The GDP Gauge
Prices & Jobs
Policy Tools
The Business Cycle
Money & Banking
100

What are final goods?

To avoid "double counting," GDP only includes these, excluding the wheat used to make bread or the steel used for a car.

100

What is CPI?

This index measures the average change over time in prices paid by consumers for a "market basket" of goods.

100

What is Fiscal Policy?

This type of policy involves the government changing tax rates and spending levels

100

What is a Recessionary/Output Gap?

This gap exists when the actual Real GDP is less than the potential Real GDP at full employment.

100

What is M1?

This specific "M" category of the money supply includes the most liquid assets, such as physical currency, demand deposits, and traveler's checks

200

What is the GDP Deflator?

This specific metric is calculated by dividing Nominal GDP by Real GDP and multiplying by 100.

200

What is Structural Unemployment?

This type of unemployment occurs when a worker's skills no longer match the requirements of the available jobs.

200

What is the Central Bank?

This institution controls the money supply and manages interest rates

200

What is a Depression?

This is the term for a severe and prolonged downturn in economic activity that is more intense than a standard recession.

200

What is Fiat Money?

Because the U.S. dollar is not backed by a physical commodity like gold but instead by government decree, it is known as this type of money.

300

What is gross private domestic investment?

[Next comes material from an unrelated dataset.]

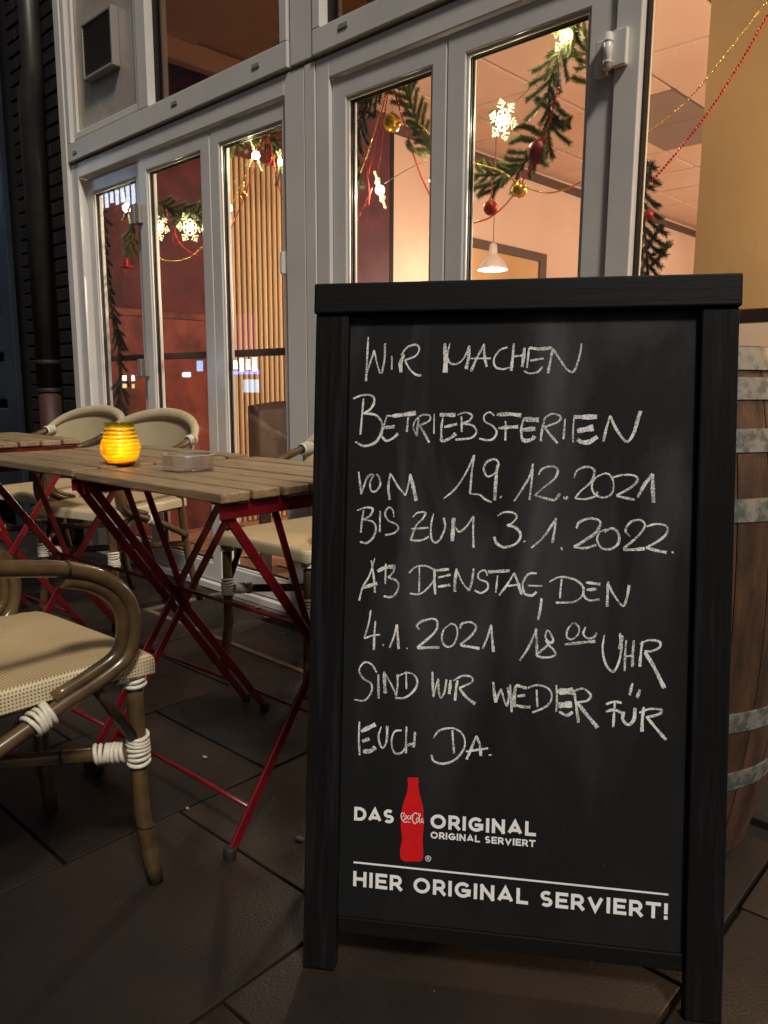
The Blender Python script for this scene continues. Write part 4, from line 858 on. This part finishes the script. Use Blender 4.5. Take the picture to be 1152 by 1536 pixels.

While buying stocks feels like an investment, in GDP terms, "I" only counts this, such as a construction firm buying a new crane.

300

What is Full Employment?

This occurs when the "Natural Rate of Unemployment" is the only type of unemployment present in the economy.

300

What is the Federal Funds Rate?

This is the specific interest rate that commercial banks charge each other for overnight loans of reserves

300

What is the Phillips Curve?

On a graph, this curve illustrates the short-run trade-off between the rate of inflation and the rate of unemployment.

300

What is Multiple Deposit Creation/The Money Multiplier effect?

This is the process by which a single deposit leads to a much larger increase in the total money supply through repeated lending

400

What is non-market production/household production?

Because no market transaction occurs, this massive category of "do-it-yourself" labor—like cleaning your own house—is excluded from GDP.

400

What is the Real Balance Effect/Wealth Effect?

This economic theory suggests that as the price level rises, the purchasing power of accumulated wealth falls, reducing consumption.

400

What are Interest Rates?

According to the "Crowding Out" effect, an increase in government deficit spending may lead to an increase in this, which then lowers private investment.

400

What are Leading Indicators?

These specific indicators, such as building permits or the S&P 500 stock index, tend to change before the rest of the economy.

400

What are Assets and Liabilities?

On a commercial bank's balance sheet, "Required Reserves" are listed as this, while the money you deposited in your checking account is listed as this.

500

What is Net Exports?

In the expenditure approach, this variable represents the difference between a nation's exports and its imports.

500

What is a discouraged worker?

Someone who has given up looking for work due to a lack of jobs is called this; they are notably excluded from the official unemployment rate.

500

What is the Money Multiplier?

This ratio, the reciprocal of the reserve requirement, determines the maximum amount of money the banking system generates with each dollar of excess reserves.

500

What is Okun’s Law?

This law describes the negative empirical relationship between a country's GDP gap and its unemployment rate.

500

What is the Quantity Theory of Money?

This economic theory, expressed by the equation MV = PY, suggests that increasing the money supply too quickly will lead directly to inflation.